_What needs to be done_
Write each line out exactly, leaving none out.
*** Data ***
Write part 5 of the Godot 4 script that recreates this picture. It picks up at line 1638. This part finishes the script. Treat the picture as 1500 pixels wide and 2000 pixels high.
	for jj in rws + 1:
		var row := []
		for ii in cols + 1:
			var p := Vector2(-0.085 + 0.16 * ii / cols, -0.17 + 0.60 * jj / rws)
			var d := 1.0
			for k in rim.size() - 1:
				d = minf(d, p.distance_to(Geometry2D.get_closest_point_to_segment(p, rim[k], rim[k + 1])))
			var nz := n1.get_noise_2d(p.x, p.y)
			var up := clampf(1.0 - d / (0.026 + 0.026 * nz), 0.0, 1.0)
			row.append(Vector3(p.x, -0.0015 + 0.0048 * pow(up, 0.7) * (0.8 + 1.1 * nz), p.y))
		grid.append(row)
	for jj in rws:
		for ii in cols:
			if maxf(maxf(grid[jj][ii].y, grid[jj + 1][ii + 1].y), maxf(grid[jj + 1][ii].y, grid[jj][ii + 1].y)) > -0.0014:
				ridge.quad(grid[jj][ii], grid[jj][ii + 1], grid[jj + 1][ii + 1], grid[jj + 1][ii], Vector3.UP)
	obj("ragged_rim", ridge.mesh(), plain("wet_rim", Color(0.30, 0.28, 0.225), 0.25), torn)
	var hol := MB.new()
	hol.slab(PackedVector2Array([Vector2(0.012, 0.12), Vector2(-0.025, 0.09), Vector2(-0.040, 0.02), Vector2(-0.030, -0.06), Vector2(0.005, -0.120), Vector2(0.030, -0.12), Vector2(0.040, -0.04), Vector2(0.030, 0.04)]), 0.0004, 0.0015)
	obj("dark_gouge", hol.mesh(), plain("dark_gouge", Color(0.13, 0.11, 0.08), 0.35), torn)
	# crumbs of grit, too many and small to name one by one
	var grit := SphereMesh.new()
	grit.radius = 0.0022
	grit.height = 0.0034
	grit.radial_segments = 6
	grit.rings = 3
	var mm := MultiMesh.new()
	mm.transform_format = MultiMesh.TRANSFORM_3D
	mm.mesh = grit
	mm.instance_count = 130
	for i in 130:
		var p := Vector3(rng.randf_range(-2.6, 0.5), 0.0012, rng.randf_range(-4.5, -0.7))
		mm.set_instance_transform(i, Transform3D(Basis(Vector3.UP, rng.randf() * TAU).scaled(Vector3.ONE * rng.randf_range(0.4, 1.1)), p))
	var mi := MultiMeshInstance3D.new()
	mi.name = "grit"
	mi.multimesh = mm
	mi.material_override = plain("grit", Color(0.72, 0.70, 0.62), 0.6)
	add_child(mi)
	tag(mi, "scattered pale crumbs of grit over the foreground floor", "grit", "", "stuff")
***
_Full solution_
Write part 5 of the Godot 4 script that recreates this picture. It picks up at line 1638. This part finishes the script. Treat the picture as 1500 pixels wide and 2000 pixels high.
	for jj in rws + 1:
		var row := []
		for ii in cols + 1:
			var p := Vector2(-0.085 + 0.16 * ii / cols, -0.17 + 0.60 * jj / rws)
			var d := 1.0
			for k in rim.size() - 1:
				d = minf(d, p.distance_to(Geometry2D.get_closest_point_to_segment(p, rim[k], rim[k + 1])))
			var nz := n1.get_noise_2d(p.x, p.y)
			var up := clampf(1.0 - d / (0.026 + 0.026 * nz), 0.0, 1.0)
			row.append(Vector3(p.x, -0.0015 + 0.0048 * pow(up, 0.7) * (0.8 + 1.1 * nz), p.y))
		grid.append(row)
	for jj in rws:
		for ii in cols:
			if maxf(maxf(grid[jj][ii].y, grid[jj + 1][ii + 1].y), maxf(grid[jj + 1][ii].y, grid[jj][ii + 1].y)) > -0.0014:
				ridge.quad(grid[jj][ii], grid[jj][ii + 1], grid[jj + 1][ii + 1], grid[jj + 1][ii], Vector3.UP)
	obj("ragged_rim", ridge.mesh(), plain("wet_rim", Color(0.30, 0.28, 0.225), 0.25), torn)
	var hol := MB.new()
	hol.slab(PackedVector2Array([Vector2(0.012, 0.12), Vector2(-0.025, 0.09), Vector2(-0.040, 0.02), Vector2(-0.030, -0.06), Vector2(0.005, -0.120), Vector2(0.030, -0.12), Vector2(0.040, -0.04), Vector2(0.030, 0.04)]), 0.0004, 0.0015)
	obj("dark_gouge", hol.mesh(), plain("dark_gouge", Color(0.13, 0.11, 0.08), 0.35), torn)
	# crumbs of grit, too many and small to name one by one
	var grit := SphereMesh.new()
	grit.radius = 0.0022
	grit.height = 0.0034
	grit.radial_segments = 6
	grit.rings = 3
	var mm := MultiMesh.new()
	mm.transform_format = MultiMesh.TRANSFORM_3D
	mm.mesh = grit
	mm.instance_count = 130
	for i in 130:
		var p := Vector3(rng.randf_range(-2.6, 0.5), 0.0012, rng.randf_range(-4.5, -0.7))
		mm.set_instance_transform(i, Transform3D(Basis(Vector3.UP, rng.randf() * TAU).scaled(Vector3.ONE * rng.randf_range(0.4, 1.1)), p))
	var mi := MultiMeshInstance3D.new()
	mi.name = "grit"
	mi.multimesh = mm
	mi.material_override = plain("grit", Color(0.72, 0.70, 0.62), 0.6)
	add_child(mi)
	tag(mi, "scattered pale crumbs of grit over the foreground floor", "grit", "", "stuff")